In Washingtoner Expertenkreisen und den Thinktanks ist die Meinung über McChrystal geteilt. Michael O'Hanlon von der Brookings Institution hält einen Rücktritt für einen schweren Rückschlag für die Afghanistan-Mission. Steve Clemons von der New America Foundation sieht darin die Chance für eine Neupositionierung der Kriegsstrategie. Afghanistans Präsident Hamid Karzai hat sich unterdessen dezidiert für einen Verbleib des Generals ausgesprochen. Die Entscheidung über McChrystal fiel zu einem kritischen Zeitpunkt. Der Afghanistan-Einsatz steht unter keinem günstigen Stern.
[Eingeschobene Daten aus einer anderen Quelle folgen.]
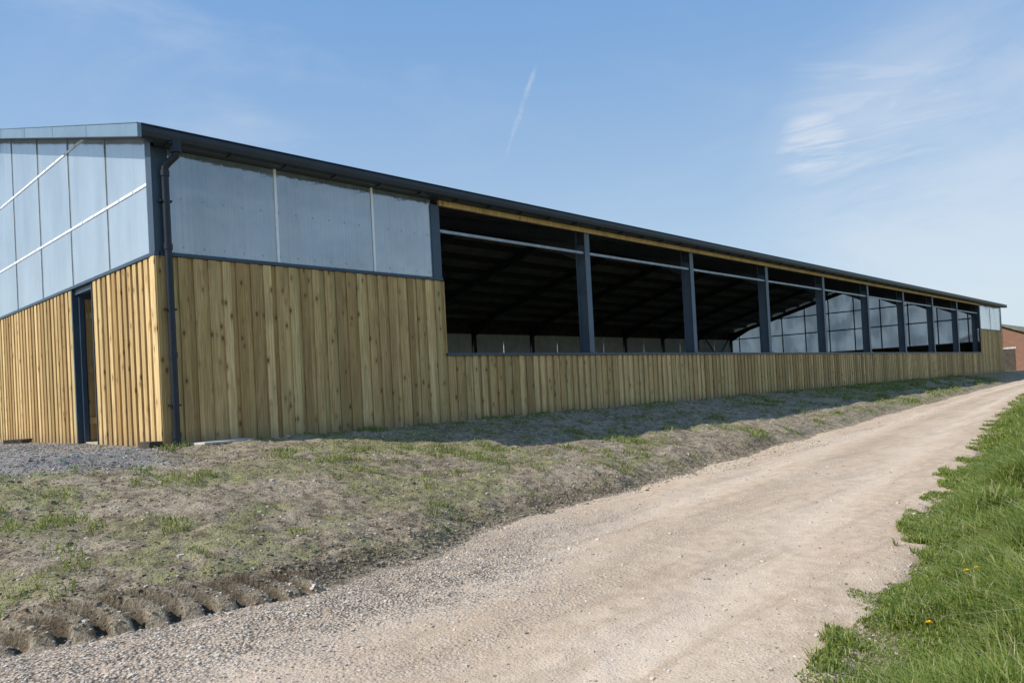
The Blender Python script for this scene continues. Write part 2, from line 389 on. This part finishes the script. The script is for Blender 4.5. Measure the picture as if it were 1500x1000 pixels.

Mehr als 1000 US-Soldaten sind im bisher längsten Krieg der US-Geschichte gefallen, die Militärführung hat die Offensive in Kandahar hinausgeschoben.

„Es gibt keine Gewinner“ hat McChrystal neulich eingestanden. Die US-Militärs sträuben sich gegen einen Abzugsplan im Juli 2011, im Kongress wächst die Skepsis. Als General David Petraeus bei einem Senatshearing jüngst kollabierte, schien dies wie ein sinnfälliges Bild des Status quo.

AUF EINEN BLICK

Stanley McChrystal, der 55-jährige Kommandeur der Afghanistan-Truppe, entstammt einer Offiziersfamilie. Sein Vater, ein Zwei-Sterne-General, kämpfte im Zweiten Weltkrieg und in Vietnam. Auch Stanleys vier Brüder schlossen sich der US-Armee an.

Nach Absolvierung der Militärakademie in West Point ging McChrystal nach Harvard und ans Council on Foreign Relations, einen elitären Thinktank. Als Chef von Spezialkommandos und an der Seite von General David Petraeus bei der Bekämpfung des Aufstands im Irak-Krieg machte er später Karriere. Der passionierte Jogger rühmt sich, nur eine Mahlzeit am Tag einzunehmen.